++++ Data section
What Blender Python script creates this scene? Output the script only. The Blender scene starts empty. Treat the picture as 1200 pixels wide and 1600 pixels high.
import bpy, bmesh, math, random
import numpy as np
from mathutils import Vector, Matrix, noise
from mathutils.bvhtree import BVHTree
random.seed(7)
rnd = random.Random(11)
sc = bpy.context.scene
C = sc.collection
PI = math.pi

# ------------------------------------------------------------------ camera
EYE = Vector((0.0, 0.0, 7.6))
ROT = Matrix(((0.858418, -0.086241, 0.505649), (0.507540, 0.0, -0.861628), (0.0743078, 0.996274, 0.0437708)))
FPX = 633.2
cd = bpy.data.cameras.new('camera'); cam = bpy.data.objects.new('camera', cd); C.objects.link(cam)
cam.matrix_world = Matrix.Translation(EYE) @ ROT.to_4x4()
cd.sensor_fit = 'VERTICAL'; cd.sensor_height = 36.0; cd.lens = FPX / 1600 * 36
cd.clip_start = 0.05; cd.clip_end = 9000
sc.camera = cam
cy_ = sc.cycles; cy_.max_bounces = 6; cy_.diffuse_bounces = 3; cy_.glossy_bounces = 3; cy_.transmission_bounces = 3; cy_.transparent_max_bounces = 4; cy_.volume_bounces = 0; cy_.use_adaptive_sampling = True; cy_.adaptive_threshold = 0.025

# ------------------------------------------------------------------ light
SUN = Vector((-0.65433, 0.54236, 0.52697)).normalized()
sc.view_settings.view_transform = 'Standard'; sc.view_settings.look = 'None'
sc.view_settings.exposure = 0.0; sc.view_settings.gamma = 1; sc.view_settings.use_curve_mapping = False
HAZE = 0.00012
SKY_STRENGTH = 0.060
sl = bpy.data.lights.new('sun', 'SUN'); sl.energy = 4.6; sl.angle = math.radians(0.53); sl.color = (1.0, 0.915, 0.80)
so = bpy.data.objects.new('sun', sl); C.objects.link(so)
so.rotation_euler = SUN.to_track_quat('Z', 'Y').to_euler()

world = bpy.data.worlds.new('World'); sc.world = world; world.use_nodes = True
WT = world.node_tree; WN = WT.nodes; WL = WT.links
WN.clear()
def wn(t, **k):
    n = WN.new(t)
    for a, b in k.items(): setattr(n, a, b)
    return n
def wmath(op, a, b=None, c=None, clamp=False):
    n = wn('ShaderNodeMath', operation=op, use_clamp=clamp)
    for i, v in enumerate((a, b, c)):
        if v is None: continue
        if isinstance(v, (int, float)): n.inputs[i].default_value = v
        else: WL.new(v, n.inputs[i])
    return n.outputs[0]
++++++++
* Given instruction
Output all of the data above without any alteration.

* Problem solution
What Blender Python script creates this scene? Output the script only. The Blender scene starts empty. Treat the picture as 1200 pixels wide and 1600 pixels high.
import bpy, bmesh, math, random
import numpy as np
from mathutils import Vector, Matrix, noise
from mathutils.bvhtree import BVHTree
random.seed(7)
rnd = random.Random(11)
sc = bpy.context.scene
C = sc.collection
PI = math.pi

# ------------------------------------------------------------------ camera
EYE = Vector((0.0, 0.0, 7.6))
ROT = Matrix(((0.858418, -0.086241, 0.505649), (0.507540, 0.0, -0.861628), (0.0743078, 0.996274, 0.0437708)))
FPX = 633.2
cd = bpy.data.cameras.new('camera'); cam = bpy.data.objects.new('camera', cd); C.objects.link(cam)
cam.matrix_world = Matrix.Translation(EYE) @ ROT.to_4x4()
cd.sensor_fit = 'VERTICAL'; cd.sensor_height = 36.0; cd.lens = FPX / 1600 * 36
cd.clip_start = 0.05; cd.clip_end = 9000
sc.camera = cam
cy_ = sc.cycles; cy_.max_bounces = 6; cy_.diffuse_bounces = 3; cy_.glossy_bounces = 3; cy_.transmission_bounces = 3; cy_.transparent_max_bounces = 4; cy_.volume_bounces = 0; cy_.use_adaptive_sampling = True; cy_.adaptive_threshold = 0.025

# ------------------------------------------------------------------ light
SUN = Vector((-0.65433, 0.54236, 0.52697)).normalized()
sc.view_settings.view_transform = 'Standard'; sc.view_settings.look = 'None'
sc.view_settings.exposure = 0.0; sc.view_settings.gamma = 1; sc.view_settings.use_curve_mapping = False
HAZE = 0.00012
SKY_STRENGTH = 0.060
sl = bpy.data.lights.new('sun', 'SUN'); sl.energy = 4.6; sl.angle = math.radians(0.53); sl.color = (1.0, 0.915, 0.80)
so = bpy.data.objects.new('sun', sl); C.objects.link(so)
so.rotation_euler = SUN.to_track_quat('Z', 'Y').to_euler()

world = bpy.data.worlds.new('World'); sc.world = world; world.use_nodes = True
WT = world.node_tree; WN = WT.nodes; WL = WT.links
WN.clear()
def wn(t, **k):
    n = WN.new(t)
    for a, b in k.items(): setattr(n, a, b)
    return n
def wmath(op, a, b=None, c=None, clamp=False):
    n = wn('ShaderNodeMath', operation=op, use_clamp=clamp)
    for i, v in enumerate((a, b, c)):
        if v is None: continue
        if isinstance(v, (int, float)): n.inputs[i].default_value = v
        else: WL.new(v, n.inputs[i])
    return n.outputs[0]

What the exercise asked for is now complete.